Tuesday, April 10, 2012

I Can Be A Scaredy Cat in the Kitchen

If all one ever had to do was prepare raw vegetables, life in the kitchen would be so simple. My granddaughter Claire loves to try out big chunks of carrot on her four new teeth, two up and two down. She also enjoys grapes, blueberries, sweet potato, squash and chicken cut up into small pieces. She loves nearly everything her mother feeds her, she has a great appetite.

As I was preparing supper the other night for my husband and myself, I thought of how scared I used to be to make meals for company. I wasn't a child who followed my mother into the kitchen when she was making meals to see how it was done. I was more apt to be across the road from our house on the ball diamond playing a good game of baseball. As I grew older and started highschool I was still a big fan of playing or watching baseball. As each new school year came along so did more and more homework, so I'd often still be sitting at the dining-room table until eleven p.m. hitting the books. My interest in food was still what appeared lovingly prepared by my mother.

After I was married when visiting my new mother-in-law, I did start to show an interest in watching and learning what different foods she would prepare. I finally realized I needed to expand my knowledge in the kitchen. How to prepare good and varied meals so learning from my husbands mother seemed a good place to start.

My own mother made great filling meals, not fancy, not gourmet but we loved what she put before us. She also made wonderful desserts, again what most mother's made back then, apple, cherry, chocolate or butterscotch pies, chocolate cakes and various kinds of cookies..none of which lasted long. She made a wonderful elderberry pie because my father would drive out into the country and pick bushel baskets of them. We would all sit out on the back porch, pulling the little purple berries off the stems ending up with stained fingers. Well worth the effort.

So I learned plain cooking, how to cook a roast (usually too well done), make casseroles, roast chickens and turkeys and make a hundred different meals out of hamburger, or so it seemed. I asked my mother for recipes and started acquiring cooks books finding my favorites were put out by ladies from various area churches. They would make cookbooks for fund raisers so their recipes were tried and true. My church cookbooks are now stained many times over from much usage.

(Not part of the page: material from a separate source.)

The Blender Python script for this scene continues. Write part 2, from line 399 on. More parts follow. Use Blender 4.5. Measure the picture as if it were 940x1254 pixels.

Growing up in a family of seven mother did not entertain overmuch. Feeding five hungry kids kept my mother busy without extra mouths lined up around our table. Usually company was our grandmother or the siblings of my parents. So when it came to entertaining I was not at ease, usually my company would be very close friends or my brothers and sisters.

To say I panic when confronted with people I don't know well would be very true. My son used to bring friends home from college, and friends from other countries. He had many Kurdish friends and I'd ask him: "What do they eat?" I have struggled for years trying new recipes to impress company instead of the same old ones.

I'd hate to tell you how long it took me to make quiche and surprised it was so easy. To shamefully say I still can't make a pan of fudge. Just this week I tried my first Tourtiere pie. It turned out pretty good but still needs work. I'm not good at experimenting with recipes, usually read them and stick to it. But my husband is slowly winning me over to taking chances and mix things up..

I keep cutting recipes out of magazines or buy the odd new recipe book but I find I keep going back to those same old recipes that have served me so well. It's hard for me to "be brave" and go out to buy a lot of new ingredients that I can hardly pronounce, to make some fantastic new dish.

My sister-in-law in P.E.I. where we are retiring in three or four more years is a terrific cook. She often plans big dinner parties as she loves entertaining, the more the merrier. I watch her a lot when we visit  and wish cooking came so easily to me. We always put on four or five pounds after a two or three week visit. Once I'm living out there I will follow many of her recipes, we will eat with them and then we will have them over to our place..Oh, my gosh, what will I cook them? How will I impress them when she is such an awesome cook?

I  guess I will just relax and tell my husband to fire up the b.b.q.  He is great cooking meals on the b.b.q., plus he really enjoys it. My in-laws don't tend to b.b.q. very often so it will be a real treat for them to have hubby's famous burgers or beer-butt chicken. Problem solved!


  1. Lannie, I love those church cookbooks too, they have the best recipes! As you say, tried and true from many years of experience. I bought one from the PEI hospice society last year and it's easily my favourite book. Another favourite places to find recipes is allrecipes.com. It's everyday people contributing their personal recipes to an online database. You can search by ingredient, contributors name, recipe name, etc. You can also rate recipes so picking ones with a high rating usually means it's pretty good. Really easy to use website and again, some of those tried and true recipes that go back generations. My hubby is a fussy eater so recipes that aren't too fancy work best for us and this website has really helped to find a recipe in a pinch.

  2. Yes we loved whatever mother put in front of us 'cause we'd starve otherwise!! Or make an omelette - there were always eggs around thank goodness! I can remember making and omelette many times when I didn't like what was being served (usually when it was liver and onions!)
    PS - I've always thought you were one of the better cooks in the family but Michael could give you a run for your money!